Here, Percy Jackson, the son of Poseidon (as we are reminded every five minutes) embarks on a quest to retrieve the mythical Golden Fleece to save his home of Camp Half Blood from being destroyed. Oh, and he also has a Cyclops for a long lost half-brother, whom he initially shuns but later grows to accept because he saves his life and proves how important the bond between brothers can be yadda yadda yadda.

Percy Jackson is the Chosen One, he is the one who will bring balance to the Force (sorry) or whatever. So in other words, we just have a repeat of the usual “only you can save the world” “the fate is in your hands formula”. The film plays it safe, meaning that originality is hard to come by.
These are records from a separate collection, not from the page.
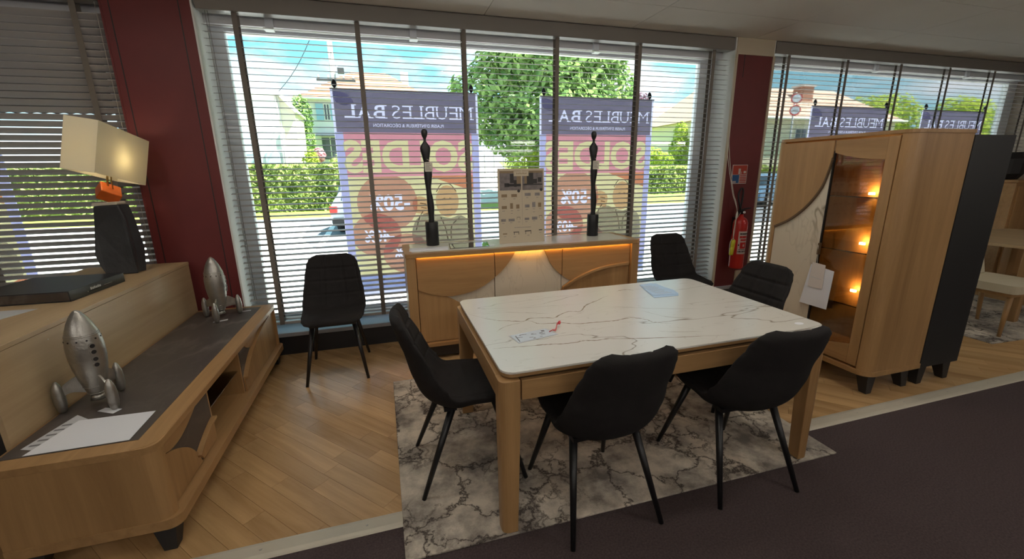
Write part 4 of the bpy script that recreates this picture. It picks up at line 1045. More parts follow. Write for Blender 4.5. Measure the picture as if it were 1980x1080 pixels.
for mt, lst in (('print_brown', [(0.07, 0.19, 0.335, 0.375), (0.28, 0.40, 0.335, 0.375), (0.07, 0.18, 0.49, 0.53), (0.38, 0.45, 0.475, 0.53), (0.08, 0.17, 0.86, 0.875), (0.86, 0.93, 0.46, 0.52), (0.25, 0.31, 0.455, 0.53)]),
                ('print_grey', [(0.57, 0.70, 0.325, 0.365), (0.79, 0.90, 0.325, 0.365), (0.57, 0.67, 0.48, 0.52), (0.73, 0.80, 0.45, 0.52), (0.05, 0.15, 0.665, 0.70), (0.21, 0.34, 0.665, 0.70), (0.56, 0.66, 0.66, 0.69), (0.72, 0.84, 0.65, 0.69)]),
                ('print_dark', [(0.31, 0.43, 0.845, 0.855), (0.32, 0.33, 0.855, 0.885), (0.42, 0.43, 0.855, 0.885), (0.56, 0.70, 0.835, 0.848), (0.57, 0.58, 0.848, 0.885), (0.69, 0.70, 0.848, 0.885), (0.87, 0.95, 0.83, 0.842), (0.39, 0.46, 0.645, 0.65), (0.39, 0.395, 0.65, 0.68), (0.455, 0.46, 0.65, 0.68), (0.88, 0.95, 0.635, 0.64), (0.88, 0.885, 0.64, 0.67), (0.945, 0.95, 0.64, 0.67)])):
    for q in lst:
        bm = bmesh.new(); bface(q[0], q[1], q[2], q[3], bm); obj('furniture_picture', bm, mt, pb)
bm = bmesh.new()
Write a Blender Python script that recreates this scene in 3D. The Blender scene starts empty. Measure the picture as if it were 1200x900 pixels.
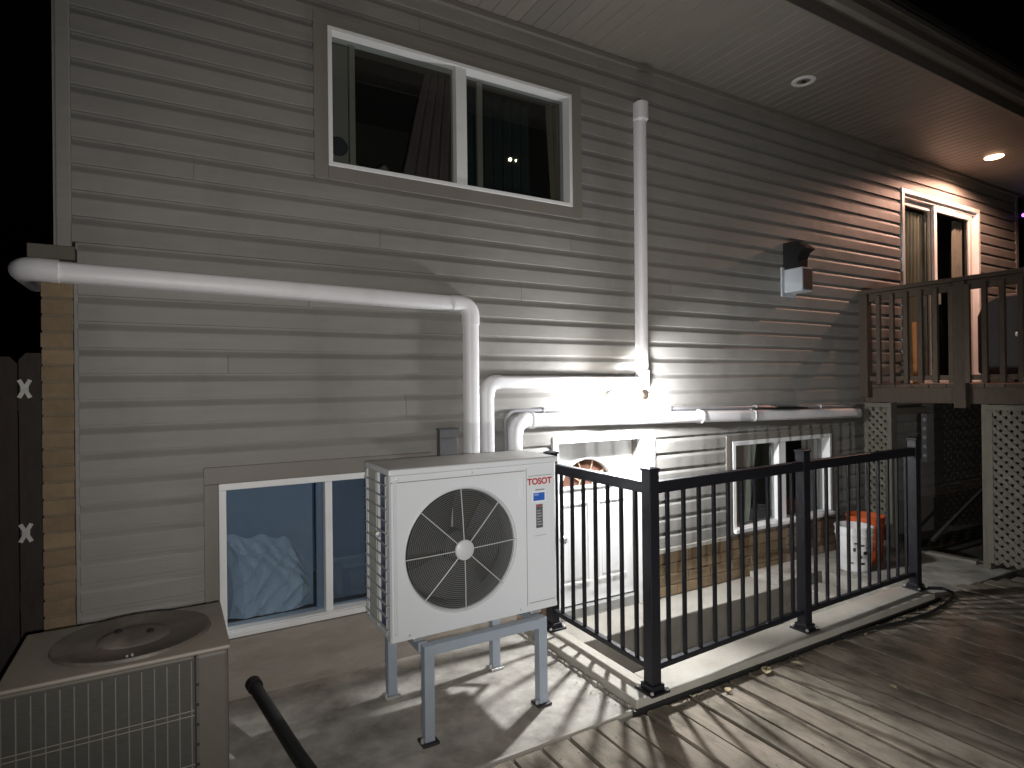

Oh, and Percy’s also dyslexic, but who cares because he can see patterns in the sea that are invisible to everyone else, which allows him to map out a route to his destination. Poseidon’s son, remember?

Fresh from his acclaimed performance in The Perks of Being a Wallflower, Logan Lerman is quickly becoming the next big thing in Hollywood. And while he certainly has a long way to go before truly becoming a bankable star, he’s still becoming more and more in demand.  Here, although he does not have much to work with, he certainly seems committed to the role, giving us a sense of energy and excitement that makes us wonder what kind of roles he’ll take on in the future.

On the other hand, the supporting cast were just plain annoying. Most Cyclopes are bloodthirsty and evil, but Percy’s half brother was friendly but dumb so that’s okay. If only that was enough to make you overlook the fact that he does little more then loudly make an idiot of himself throughout the film. Percy’s friends Annabeth and Grover do little more than get themselves into situations in which Percy needs to rescue them. And, most annoyingly Nathan Fillion, appearing in one of the only big studio films of his career, has nothing more than an extended cameo.

And just because Rick Riordan’s books upon which the film was based were aimed mostly at a teenage demographic, does the film really need to rely too heavily on juvenile comedic routines? If you are still traumatized by the sight of Brandon T. Jackson in a dress from Big Momma’s House 3, you would do well to avoid Sea of Monsters. And a sailor absent-mindedly saying “aye aye” to a Cyclops before hastily apologising, well, kids would find that funny I guess. Overall though, you just expect more from a screenplay written by none other than the legendary Marc Guggenheim.

But the film’s greatest strength is that it offered pure, unashamed fun. Sure, it would occasionally resemble what would happen when Michael Bay spends too long on the FX, but overall it offered a fast paced, entertaining way to spend 106 minutes. Clearly aimed at people with attention spans lasting only several minutes, calling the film action packed would be something of an understatement.Visually, there are also some very cool looking monsters which will either make kids feel awe or scare then rigid.

Kids will probably find a lot to enjoy in Percy Jackson: Sea of Monsters, with its terrific creatures, innocent humor and breakneck pace. Those of looking for a bit more substance should look elsewhere.